4. Putin ha puesto las democracias mundiales frente a una disyuntiva fatal. Apoyar con suministro de armas al ejército ucraniano alimenta una tensión que puede escalar de una confrontación militar indirecta a una directa con las consecuencias apocalípticas consiguientes. Por el contrario, mirar al otro lado y dejar que la superioridad militar rusa termine por imponerse en Ucrania abre el camino a una amenaza de largo plazo sobre Europa y las democracias del resto del mundo. Lo que significaría vivir con miedo de aquí en adelante y crear las condiciones para que el éxito de Putin sea imitado por otros dictadores y autócratas en potencia en distintos rincones del planeta. ¿Qué hacer? Ninguna de las dos opciones parecería aceptable en su excluyente autonomía, de tal manera que no queda más que una posibilidad: moverse con una mezcla de cautela y de firmeza en el sendero estrecho entre la necesidad ética y estratégica de apoyar (con armamentos y ayuda humanitaria) la democracia ucraniana y, al mismo tiempo, no cerrar las pocas, pero esenciales, ventanas diplomáticas que puedan conducir a una paz negociada.

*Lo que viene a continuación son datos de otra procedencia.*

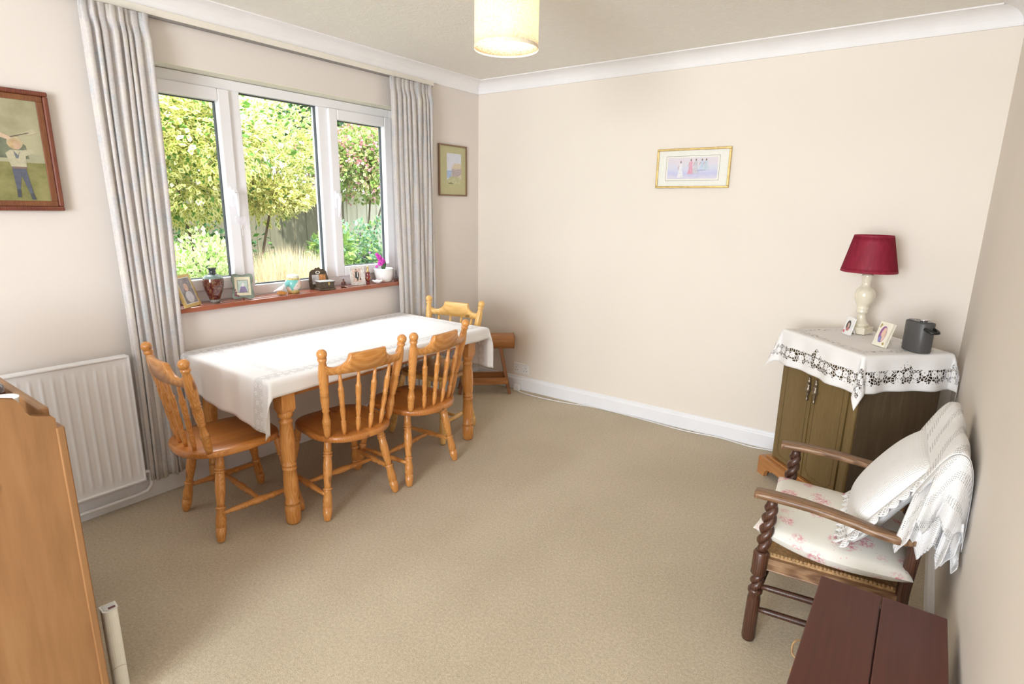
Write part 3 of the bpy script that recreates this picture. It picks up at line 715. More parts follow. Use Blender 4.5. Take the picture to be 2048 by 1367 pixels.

El retardo social y democrático ruso regaló al mundo, después de una secular monarquía absoluta, un régimen despótico que, en un sombrío teatro de simulaciones y autoengaños no tuvo vergüenza en definirse socialista. Hoy el mismo país nos ofrece otra versión de autocracia que amenaza la paz y la existencia misma de la humanidad. Ya sé que la democracia no se exporta. ¿Se puede entonces permitir que se exporte la dictadura?